◆ **INFORMATION SHOWN**:
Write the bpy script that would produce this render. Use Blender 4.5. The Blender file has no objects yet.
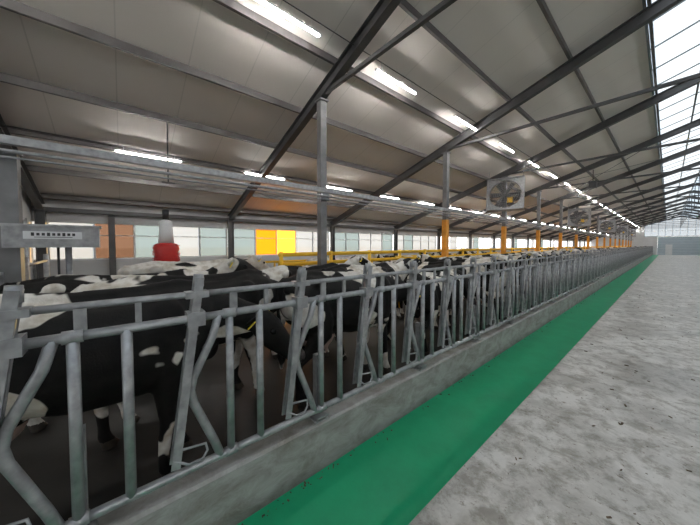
import bpy, math, random
from mathutils import Vector, Matrix, noise
random.seed(7)
S = bpy.context.scene
col = S.collection
try:
    S.view_settings.view_transform = 'Standard'
except Exception: pass

# ---------------------------------------------------------------- materials
def newmat(name):
    m = bpy.data.materials.new(name); m.use_nodes = True
    return m, m.node_tree.nodes, m.node_tree.links, m.node_tree.nodes['Principled BSDF']
def simple(name, c, rough=.5, metal=0., var=.15, scale=6., bump=0.):
    m, N, L, B = newmat(name)
    tc = N.new('ShaderNodeTexCoord'); nz = N.new('ShaderNodeTexNoise')
    nz.inputs['Scale'].default_value = scale; nz.inputs['Detail'].default_value = 5
    L.new(tc.outputs['Object'], nz.inputs['Vector'])
    cr = N.new('ShaderNodeValToRGB')
    cr.color_ramp.elements[0].position = .3; cr.color_ramp.elements[1].position = .7
    cr.color_ramp.elements[0].color = tuple(v*(1-var) for v in c)+(1,)
    cr.color_ramp.elements[1].color = tuple(min(1, v*(1+var)) for v in c)+(1,)
    L.new(nz.outputs['Fac'], cr.inputs['Fac']); L.new(cr.outputs['Color'], B.inputs['Base Color'])
    B.inputs['Roughness'].default_value = rough; B.inputs['Metallic'].default_value = metal
    if bump:
        bp = N.new('ShaderNodeBump'); bp.inputs['Strength'].default_value = bump; bp.inputs['Distance'].default_value = .02
        L.new(nz.outputs['Fac'], bp.inputs['Height']); L.new(bp.outputs['Normal'], B.inputs['Normal'])
    return m
def emis(name, c, s):
    m, N, L, B = newmat(name)
    B.inputs['Base Color'].default_value = c+(1,)
    B.inputs['Emission Color'].default_value = c+(1,); B.inputs['Emission Strength'].default_value = s
    return m
galv = simple('galvanised_steel', (.36,.365,.375), .42, .55, .25, 14, .05)
galvd = simple('galvanised_dull', (.30,.31,.33), .5, .5, .2, 9)
steel = simple('painted_dark_steel', (.085,.083,.085), .5, .2, .15, 3)
purl = simple('purlin_steel', (.13,.12,.118), .5, .2, .15, 3)
postm = simple('post_steel', (.19,.19,.195), .5, .3, .2, 5)
orange = simple('orange_paint', (.85,.36,.04), .5, 0, .15, 5)  # orange colour for the lower part of the farther posts
yellow = simple('yellow_paint', (1.0,.56,.03), .5, 0, .1, 5)  # real yellow on the fan motor, painted sun glow on dividers and barrier
red = simple('red_plastic', (.55,.03,.03), .4, 0, .1, 5)
white = simple('white_paint', (.72,.73,.74), .5, 0, .06, 4)
gbar = simple('glazing_bar_grey', (.25,.28,.30), .5, 0, .06, 4)
black = simple('black_plastic', (.02,.02,.022), .4, 0, .1, 5)
bladem = simple('fan_blade_grey', (.16,.16,.17), .4, .3, .1, 5)
wallm = simple('wall_cladding', (.50,.50,.50), .6, 0, .1, 1.5)
wallw = simple('wall_white', (.70,.71,.72), .6, 0, .06, 1.5)
led = emis('led_tube', (1.0,.98,.94), 120)
doorm = simple('door_blue_grey', (.42,.50,.56), .5, 0, .05, 2)
soil = simple('alley_manure_concrete', (.017,.015,.013), .55, 0, .5, 2.0, .4)
ground = simple('outside_ground', (.45,.44,.42), .9, 0, .2, .2)
debrism = simple('feed_debris', (.13,.095,.06), .9, 0, .5, 20)

def roofmat():
    m, N, L, B = newmat('ceiling_panel')
    tc = N.new('ShaderNodeTexCoord')
    sp = N.new('ShaderNodeSeparateXYZ'); L.new(tc.outputs['Object'], sp.inputs[0])
    f = N.new('ShaderNodeMath'); f.operation='FRACT'; L.new(sp.outputs['Y'], f.inputs[0])
    lt = N.new('ShaderNodeMath'); lt.operation='LESS_THAN'; lt.inputs[1].default_value=.018; L.new(f.outputs[0], lt.inputs[0])
    nz = N.new('ShaderNodeTexNoise'); nz.inputs['Scale'].default_value=.5; L.new(tc.outputs['Object'], nz.inputs['Vector'])
    cr = N.new('ShaderNodeValToRGB'); cr.color_ramp.elements[0].position=.3; cr.color_ramp.elements[1].position=.7
    cr.color_ramp.elements[0].color=(.74,.69,.645,1); cr.color_ramp.elements[1].color=(.81,.76,.72,1)
    L.new(nz.outputs['Fac'], cr.inputs['Fac'])
    mx = N.new('ShaderNodeMix'); mx.data_type='RGBA'; mx.inputs['B'].default_value=(.66,.62,.58,1)
    L.new(lt.outputs[0], mx.inputs['Factor']); L.new(cr.outputs['Color'], mx.inputs['A'])
    L.new(mx.outputs['Result'], B.inputs['Base Color']); B.inputs['Roughness'].default_value=.6
    return m
ceilm = roofmat()

def glaze(name, tint, transp, trans_col, em=0, emc=(1,1,1)):
    m, N, L, B = newmat(name); N.remove(B)
    out = N['Material Output']
    t = N.new('ShaderNodeBsdfTransparent'); t.inputs[0].default_value = tint+(1,)
    tr = N.new('ShaderNodeBsdfTranslucent')
    tc = N.new('ShaderNodeTexCoord'); nz = N.new('ShaderNodeTexNoise'); nz.inputs['Scale'].default_value=1.5
    L.new(tc.outputs['Object'], nz.inputs['Vector'])
    cr = N.new('ShaderNodeValToRGB')
    cr.color_ramp.elements[0].color = tuple(v*.85 for v in trans_col)+(1,); cr.color_ramp.elements[1].color = trans_col+(1,)
    L.new(nz.outputs['Fac'], cr.inputs['Fac']); L.new(cr.outputs['Color'], tr.inputs[0])
    mx = N.new('ShaderNodeMixShader'); mx.inputs[0].default_value = 1-transp
    L.new(t.outputs[0], mx.inputs[1]); L.new(tr.outputs[0], mx.inputs[2])
    if em:
        e = N.new('ShaderNodeEmission'); e.inputs[0].default_value = emc+(1,); e.inputs[1].default_value = em
        a = N.new('ShaderNodeAddShader'); L.new(mx.outputs[0], a.inputs[0]); L.new(e.outputs[0], a.inputs[1])
        L.new(a.outputs[0], out.inputs[0])
    else: L.new(mx.outputs[0], out.inputs[0])
    return m
skyl = glaze('skylight_polycarbonate', (.58,.61,.64), .62, (.58,.62,.64))
frost = glaze('frosted_curtain', (.60,.65,.70), .50, (.32,.35,.38))
frost2 = glaze('frosted_curtain_dim', (.46,.53,.57), .50, (.24,.30,.33))
amber = glaze('amber_sunlit_curtain', (.8,.35,.05), .2, (.6,.3,.05), .6, (1,.36,.02))  # low sun behind the curtain, painted as orange colour and emission
amber2 = glaze('yellow_sunlit_curtain', (1,.6,.08), .2, (.8,.5,.1), 1.1, (1,.62,.08))  # brighter part of the same sun glow, painted as yellow emission
ruddy = glaze('reddish_curtain', (.44,.33,.27), .6, (.14,.12,.10))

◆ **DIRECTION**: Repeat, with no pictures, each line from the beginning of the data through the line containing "except Exception: pass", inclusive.

◆ **RESULT**:
Write the bpy script that would produce this render. Use Blender 4.5. The Blender file has no objects yet.
import bpy, math, random
from mathutils import Vector, Matrix, noise
random.seed(7)
S = bpy.context.scene
col = S.collection
try:
    S.view_settings.view_transform = 'Standard'
except Exception: pass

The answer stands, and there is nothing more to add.